Task material:
* * * * *

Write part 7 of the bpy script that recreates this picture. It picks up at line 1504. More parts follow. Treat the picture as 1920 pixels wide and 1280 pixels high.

* * * * *

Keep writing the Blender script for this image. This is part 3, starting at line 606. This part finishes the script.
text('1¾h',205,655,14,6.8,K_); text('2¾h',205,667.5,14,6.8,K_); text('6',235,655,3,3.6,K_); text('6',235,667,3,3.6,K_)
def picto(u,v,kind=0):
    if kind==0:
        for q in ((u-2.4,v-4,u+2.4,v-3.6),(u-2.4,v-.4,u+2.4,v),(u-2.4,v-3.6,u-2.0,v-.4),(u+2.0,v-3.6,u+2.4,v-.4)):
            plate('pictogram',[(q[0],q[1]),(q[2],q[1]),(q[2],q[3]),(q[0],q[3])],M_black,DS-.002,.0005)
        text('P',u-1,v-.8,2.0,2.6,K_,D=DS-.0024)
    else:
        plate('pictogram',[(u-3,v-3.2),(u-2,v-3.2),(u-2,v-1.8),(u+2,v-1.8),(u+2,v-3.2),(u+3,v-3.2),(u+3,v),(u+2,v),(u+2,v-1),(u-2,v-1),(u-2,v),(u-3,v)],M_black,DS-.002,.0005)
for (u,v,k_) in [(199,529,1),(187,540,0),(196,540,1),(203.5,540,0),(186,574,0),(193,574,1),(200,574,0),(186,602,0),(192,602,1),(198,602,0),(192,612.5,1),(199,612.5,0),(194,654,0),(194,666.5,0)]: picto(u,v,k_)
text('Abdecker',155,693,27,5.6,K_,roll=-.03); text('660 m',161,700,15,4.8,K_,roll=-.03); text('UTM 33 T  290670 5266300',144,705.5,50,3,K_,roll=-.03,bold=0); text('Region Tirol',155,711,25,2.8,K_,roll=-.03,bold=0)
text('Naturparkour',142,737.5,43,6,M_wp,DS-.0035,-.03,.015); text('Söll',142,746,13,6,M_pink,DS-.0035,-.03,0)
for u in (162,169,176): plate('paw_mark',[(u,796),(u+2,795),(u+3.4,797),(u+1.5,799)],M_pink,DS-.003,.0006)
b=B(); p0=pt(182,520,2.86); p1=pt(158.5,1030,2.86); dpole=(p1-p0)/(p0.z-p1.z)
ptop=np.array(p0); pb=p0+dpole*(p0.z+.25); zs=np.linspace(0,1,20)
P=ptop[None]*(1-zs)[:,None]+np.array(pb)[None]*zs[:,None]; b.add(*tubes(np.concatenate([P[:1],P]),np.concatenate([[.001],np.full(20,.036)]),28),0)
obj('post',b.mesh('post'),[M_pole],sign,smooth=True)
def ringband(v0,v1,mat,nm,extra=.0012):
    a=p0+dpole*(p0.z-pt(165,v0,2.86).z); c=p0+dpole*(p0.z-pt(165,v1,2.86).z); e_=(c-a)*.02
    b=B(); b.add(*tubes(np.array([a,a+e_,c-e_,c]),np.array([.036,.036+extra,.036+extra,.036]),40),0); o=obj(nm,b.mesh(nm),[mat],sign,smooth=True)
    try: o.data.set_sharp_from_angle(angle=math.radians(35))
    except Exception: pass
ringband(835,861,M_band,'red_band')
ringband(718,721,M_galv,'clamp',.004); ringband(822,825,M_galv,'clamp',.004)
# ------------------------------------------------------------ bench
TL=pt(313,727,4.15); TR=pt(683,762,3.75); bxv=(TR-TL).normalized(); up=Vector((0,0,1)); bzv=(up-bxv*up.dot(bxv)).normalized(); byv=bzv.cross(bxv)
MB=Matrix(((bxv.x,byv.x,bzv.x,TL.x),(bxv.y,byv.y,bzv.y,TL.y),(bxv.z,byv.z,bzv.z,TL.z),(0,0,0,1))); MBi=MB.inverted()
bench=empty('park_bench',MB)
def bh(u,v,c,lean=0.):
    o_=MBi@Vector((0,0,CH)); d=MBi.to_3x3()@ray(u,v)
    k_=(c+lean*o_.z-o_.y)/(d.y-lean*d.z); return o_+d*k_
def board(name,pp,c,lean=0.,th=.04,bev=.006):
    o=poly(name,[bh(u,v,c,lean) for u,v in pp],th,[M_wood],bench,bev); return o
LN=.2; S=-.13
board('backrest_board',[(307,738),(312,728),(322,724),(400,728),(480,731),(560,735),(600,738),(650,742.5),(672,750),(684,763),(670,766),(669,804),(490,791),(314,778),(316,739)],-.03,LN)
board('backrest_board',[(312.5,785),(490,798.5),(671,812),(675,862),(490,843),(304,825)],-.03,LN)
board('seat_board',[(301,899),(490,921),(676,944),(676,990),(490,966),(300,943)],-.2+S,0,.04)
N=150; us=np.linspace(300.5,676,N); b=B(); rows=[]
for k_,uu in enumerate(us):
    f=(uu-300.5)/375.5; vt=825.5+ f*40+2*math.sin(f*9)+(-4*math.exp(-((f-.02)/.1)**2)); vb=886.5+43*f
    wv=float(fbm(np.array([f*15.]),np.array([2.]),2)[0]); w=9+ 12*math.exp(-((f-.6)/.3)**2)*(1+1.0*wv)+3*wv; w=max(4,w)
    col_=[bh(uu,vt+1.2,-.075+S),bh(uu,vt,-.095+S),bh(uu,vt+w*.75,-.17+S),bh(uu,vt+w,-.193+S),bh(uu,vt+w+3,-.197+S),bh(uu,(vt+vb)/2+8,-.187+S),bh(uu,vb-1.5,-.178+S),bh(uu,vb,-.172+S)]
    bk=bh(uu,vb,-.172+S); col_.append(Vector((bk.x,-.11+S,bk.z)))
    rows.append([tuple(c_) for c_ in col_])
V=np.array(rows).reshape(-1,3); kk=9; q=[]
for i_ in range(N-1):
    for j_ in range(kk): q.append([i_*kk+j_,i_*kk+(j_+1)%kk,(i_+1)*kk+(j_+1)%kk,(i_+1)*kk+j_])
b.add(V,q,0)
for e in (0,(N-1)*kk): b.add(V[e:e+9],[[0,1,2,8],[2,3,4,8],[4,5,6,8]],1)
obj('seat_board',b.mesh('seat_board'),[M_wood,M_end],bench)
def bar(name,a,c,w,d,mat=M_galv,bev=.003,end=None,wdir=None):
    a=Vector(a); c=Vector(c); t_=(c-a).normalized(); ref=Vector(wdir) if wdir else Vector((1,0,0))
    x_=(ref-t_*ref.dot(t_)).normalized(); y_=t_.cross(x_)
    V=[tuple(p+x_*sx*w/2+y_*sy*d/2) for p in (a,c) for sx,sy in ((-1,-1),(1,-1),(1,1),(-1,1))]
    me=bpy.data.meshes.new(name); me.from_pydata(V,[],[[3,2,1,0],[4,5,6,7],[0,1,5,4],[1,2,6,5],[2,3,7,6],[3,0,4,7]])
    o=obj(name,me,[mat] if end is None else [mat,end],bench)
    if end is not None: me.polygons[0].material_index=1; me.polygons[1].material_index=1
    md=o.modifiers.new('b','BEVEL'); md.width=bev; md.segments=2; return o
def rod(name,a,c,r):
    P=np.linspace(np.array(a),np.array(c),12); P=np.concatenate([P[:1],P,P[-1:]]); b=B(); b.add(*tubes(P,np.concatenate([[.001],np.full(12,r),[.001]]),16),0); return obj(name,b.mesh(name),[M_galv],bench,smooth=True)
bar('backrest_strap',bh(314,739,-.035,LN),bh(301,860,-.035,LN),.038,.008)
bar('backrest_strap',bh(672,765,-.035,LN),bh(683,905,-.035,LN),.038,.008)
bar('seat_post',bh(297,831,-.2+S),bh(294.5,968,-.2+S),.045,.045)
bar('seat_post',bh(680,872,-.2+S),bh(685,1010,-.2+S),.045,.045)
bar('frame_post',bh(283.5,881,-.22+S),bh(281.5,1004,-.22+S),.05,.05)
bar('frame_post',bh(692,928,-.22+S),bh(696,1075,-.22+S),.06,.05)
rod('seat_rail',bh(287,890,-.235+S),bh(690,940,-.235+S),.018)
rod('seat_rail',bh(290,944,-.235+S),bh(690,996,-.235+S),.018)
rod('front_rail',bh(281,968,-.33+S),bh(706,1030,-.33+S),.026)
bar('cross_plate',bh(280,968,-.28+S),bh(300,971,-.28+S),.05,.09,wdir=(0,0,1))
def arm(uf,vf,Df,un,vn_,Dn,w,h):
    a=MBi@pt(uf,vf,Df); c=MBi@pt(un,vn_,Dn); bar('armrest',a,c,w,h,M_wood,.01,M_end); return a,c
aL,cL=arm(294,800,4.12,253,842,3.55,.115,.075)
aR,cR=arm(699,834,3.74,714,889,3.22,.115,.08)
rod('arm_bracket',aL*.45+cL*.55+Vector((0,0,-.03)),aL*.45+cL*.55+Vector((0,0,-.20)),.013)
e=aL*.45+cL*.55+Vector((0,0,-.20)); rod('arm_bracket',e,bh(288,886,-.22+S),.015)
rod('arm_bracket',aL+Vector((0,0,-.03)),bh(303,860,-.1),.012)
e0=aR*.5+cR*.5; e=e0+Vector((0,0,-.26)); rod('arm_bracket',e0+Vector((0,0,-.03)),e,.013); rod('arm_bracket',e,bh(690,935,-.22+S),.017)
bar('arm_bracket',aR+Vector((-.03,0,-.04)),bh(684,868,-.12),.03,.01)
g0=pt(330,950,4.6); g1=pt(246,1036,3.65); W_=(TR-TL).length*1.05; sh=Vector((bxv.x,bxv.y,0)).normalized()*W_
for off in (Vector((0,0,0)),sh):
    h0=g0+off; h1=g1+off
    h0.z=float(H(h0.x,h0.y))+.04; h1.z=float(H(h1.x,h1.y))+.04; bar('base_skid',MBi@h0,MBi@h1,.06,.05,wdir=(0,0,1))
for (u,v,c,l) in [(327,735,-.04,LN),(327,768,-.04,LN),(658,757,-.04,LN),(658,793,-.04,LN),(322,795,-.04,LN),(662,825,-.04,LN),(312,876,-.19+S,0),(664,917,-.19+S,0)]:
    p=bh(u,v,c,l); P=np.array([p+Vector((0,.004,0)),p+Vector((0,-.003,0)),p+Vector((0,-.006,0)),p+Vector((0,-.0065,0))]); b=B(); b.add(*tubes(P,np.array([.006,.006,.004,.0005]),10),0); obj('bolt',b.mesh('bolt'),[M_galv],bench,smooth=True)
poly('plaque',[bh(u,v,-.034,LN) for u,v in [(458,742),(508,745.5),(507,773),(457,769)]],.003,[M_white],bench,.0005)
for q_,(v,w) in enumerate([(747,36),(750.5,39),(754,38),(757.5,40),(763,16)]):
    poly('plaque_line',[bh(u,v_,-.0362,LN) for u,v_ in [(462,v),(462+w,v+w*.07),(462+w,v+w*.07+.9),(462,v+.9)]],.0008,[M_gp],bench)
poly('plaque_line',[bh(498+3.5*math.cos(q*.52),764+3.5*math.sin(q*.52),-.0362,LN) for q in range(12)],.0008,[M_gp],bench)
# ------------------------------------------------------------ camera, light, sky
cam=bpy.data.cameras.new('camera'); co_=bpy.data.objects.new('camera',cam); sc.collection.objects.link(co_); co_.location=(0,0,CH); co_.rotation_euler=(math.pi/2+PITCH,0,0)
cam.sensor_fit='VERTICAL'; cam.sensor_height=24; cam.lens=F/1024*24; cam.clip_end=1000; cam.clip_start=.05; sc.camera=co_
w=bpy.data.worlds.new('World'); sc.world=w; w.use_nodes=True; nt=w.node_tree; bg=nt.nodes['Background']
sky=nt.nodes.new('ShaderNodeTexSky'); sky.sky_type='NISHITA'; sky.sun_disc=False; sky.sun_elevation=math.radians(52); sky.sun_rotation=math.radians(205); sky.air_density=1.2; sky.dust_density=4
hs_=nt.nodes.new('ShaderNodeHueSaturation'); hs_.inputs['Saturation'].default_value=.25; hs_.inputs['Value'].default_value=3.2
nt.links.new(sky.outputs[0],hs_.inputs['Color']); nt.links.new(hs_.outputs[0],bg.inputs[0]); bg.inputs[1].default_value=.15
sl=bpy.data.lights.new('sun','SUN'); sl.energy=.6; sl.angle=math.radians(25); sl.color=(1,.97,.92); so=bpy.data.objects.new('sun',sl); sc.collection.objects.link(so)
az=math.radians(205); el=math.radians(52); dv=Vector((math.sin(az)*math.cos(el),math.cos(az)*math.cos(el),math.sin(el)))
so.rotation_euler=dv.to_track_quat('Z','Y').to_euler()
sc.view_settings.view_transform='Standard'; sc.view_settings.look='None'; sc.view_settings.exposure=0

* * * * *

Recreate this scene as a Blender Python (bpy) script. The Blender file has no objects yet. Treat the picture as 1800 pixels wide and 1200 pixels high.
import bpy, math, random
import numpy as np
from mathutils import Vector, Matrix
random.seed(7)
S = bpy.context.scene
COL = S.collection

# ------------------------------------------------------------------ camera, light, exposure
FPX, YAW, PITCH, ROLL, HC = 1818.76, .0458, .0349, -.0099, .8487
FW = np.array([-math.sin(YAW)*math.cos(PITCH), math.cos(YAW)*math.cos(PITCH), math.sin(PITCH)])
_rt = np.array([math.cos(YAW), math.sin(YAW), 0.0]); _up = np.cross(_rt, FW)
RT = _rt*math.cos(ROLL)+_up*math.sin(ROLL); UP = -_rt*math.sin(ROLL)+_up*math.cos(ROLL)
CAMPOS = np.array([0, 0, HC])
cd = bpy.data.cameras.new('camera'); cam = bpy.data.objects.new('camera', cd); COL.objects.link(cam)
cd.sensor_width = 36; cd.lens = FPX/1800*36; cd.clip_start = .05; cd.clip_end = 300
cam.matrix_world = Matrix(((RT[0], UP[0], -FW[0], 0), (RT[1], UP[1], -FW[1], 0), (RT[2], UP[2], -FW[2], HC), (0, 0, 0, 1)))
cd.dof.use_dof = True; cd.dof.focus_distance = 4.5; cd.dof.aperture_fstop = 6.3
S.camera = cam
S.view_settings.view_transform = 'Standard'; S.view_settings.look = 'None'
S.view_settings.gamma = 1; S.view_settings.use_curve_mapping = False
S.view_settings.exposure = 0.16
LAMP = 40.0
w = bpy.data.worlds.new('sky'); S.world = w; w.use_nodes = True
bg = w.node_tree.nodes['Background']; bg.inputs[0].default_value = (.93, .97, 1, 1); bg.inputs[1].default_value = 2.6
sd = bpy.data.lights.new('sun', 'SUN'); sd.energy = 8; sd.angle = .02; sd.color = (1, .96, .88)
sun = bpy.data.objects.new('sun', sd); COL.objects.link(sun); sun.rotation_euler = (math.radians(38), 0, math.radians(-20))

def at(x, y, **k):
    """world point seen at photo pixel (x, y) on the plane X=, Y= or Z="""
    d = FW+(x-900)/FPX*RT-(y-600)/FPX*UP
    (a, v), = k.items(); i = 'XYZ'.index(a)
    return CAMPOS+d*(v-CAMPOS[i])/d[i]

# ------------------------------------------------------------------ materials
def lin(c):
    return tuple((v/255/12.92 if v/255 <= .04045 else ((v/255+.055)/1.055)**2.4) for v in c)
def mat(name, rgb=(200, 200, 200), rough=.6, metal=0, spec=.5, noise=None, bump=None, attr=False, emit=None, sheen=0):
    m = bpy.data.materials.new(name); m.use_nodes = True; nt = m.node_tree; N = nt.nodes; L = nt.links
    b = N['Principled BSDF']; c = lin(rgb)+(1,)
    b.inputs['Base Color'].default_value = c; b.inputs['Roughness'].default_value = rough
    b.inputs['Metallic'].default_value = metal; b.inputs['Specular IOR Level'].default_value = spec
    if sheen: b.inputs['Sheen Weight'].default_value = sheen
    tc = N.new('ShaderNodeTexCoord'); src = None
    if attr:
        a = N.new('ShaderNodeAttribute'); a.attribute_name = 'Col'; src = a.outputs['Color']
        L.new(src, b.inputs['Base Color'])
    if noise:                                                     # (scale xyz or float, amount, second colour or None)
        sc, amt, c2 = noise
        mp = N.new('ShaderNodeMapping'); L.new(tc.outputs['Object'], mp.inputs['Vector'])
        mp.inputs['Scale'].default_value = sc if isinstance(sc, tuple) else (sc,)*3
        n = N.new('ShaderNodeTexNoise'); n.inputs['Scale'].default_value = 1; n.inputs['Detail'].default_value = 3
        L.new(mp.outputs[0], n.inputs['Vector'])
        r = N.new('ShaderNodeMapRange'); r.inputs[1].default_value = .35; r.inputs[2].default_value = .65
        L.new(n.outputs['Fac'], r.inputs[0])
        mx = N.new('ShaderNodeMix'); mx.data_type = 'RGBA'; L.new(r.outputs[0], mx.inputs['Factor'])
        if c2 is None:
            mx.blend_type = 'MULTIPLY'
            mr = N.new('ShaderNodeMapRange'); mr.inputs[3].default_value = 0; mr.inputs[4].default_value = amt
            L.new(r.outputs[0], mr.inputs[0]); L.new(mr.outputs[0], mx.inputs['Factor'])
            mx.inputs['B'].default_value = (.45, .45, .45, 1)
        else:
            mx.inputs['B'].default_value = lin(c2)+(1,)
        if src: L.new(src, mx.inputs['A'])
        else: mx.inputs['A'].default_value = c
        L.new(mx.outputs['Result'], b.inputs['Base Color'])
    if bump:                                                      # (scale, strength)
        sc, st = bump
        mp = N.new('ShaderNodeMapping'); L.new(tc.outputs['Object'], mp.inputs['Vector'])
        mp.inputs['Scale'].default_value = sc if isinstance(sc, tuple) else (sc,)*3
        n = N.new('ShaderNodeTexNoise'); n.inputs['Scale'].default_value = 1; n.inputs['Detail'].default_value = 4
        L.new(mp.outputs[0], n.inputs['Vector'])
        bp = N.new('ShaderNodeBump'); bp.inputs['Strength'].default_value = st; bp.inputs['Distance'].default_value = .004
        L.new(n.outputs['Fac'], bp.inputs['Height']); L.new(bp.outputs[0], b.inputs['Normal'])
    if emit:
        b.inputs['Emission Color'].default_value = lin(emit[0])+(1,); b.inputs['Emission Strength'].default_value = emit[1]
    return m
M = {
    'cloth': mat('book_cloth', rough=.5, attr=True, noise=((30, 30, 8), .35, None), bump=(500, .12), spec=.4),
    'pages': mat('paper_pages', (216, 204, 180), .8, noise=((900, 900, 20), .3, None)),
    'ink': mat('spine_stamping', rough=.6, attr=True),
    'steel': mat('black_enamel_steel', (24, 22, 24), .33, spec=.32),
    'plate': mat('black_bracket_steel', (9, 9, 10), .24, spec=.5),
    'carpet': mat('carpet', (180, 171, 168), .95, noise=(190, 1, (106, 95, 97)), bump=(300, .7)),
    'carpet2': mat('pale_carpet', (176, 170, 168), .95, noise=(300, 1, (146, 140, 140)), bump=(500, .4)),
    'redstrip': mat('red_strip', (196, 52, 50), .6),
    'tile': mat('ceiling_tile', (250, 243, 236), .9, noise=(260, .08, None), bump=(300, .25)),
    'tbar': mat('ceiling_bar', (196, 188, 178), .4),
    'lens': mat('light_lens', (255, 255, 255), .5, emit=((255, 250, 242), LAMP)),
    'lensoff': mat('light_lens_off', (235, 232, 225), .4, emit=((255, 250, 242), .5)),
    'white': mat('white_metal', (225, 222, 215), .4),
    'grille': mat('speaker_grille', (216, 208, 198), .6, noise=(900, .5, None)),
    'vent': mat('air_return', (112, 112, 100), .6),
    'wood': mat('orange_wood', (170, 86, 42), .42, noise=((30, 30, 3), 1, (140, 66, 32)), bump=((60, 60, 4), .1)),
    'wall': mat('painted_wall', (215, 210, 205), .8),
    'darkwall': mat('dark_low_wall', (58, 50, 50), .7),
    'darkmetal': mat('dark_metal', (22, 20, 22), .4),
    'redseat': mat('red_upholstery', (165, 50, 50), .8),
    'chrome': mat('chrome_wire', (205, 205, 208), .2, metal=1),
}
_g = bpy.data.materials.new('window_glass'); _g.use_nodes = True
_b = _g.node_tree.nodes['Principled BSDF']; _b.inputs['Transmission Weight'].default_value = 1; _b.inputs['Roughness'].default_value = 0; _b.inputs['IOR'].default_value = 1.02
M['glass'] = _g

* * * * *

Stated exercise: Your task is to list each line of the records with the word "script".

Full response:
Write part 7 of the bpy script that recreates this picture. It picks up at line 1504. More parts follow. Treat the picture as 1920 pixels wide and 1280 pixels high.
Keep writing the Blender script for this image. This is part 3, starting at line 606. This part finishes the script.
Recreate this scene as a Blender Python (bpy) script. The Blender file has no objects yet. Treat the picture as 1800 pixels wide and 1200 pixels high.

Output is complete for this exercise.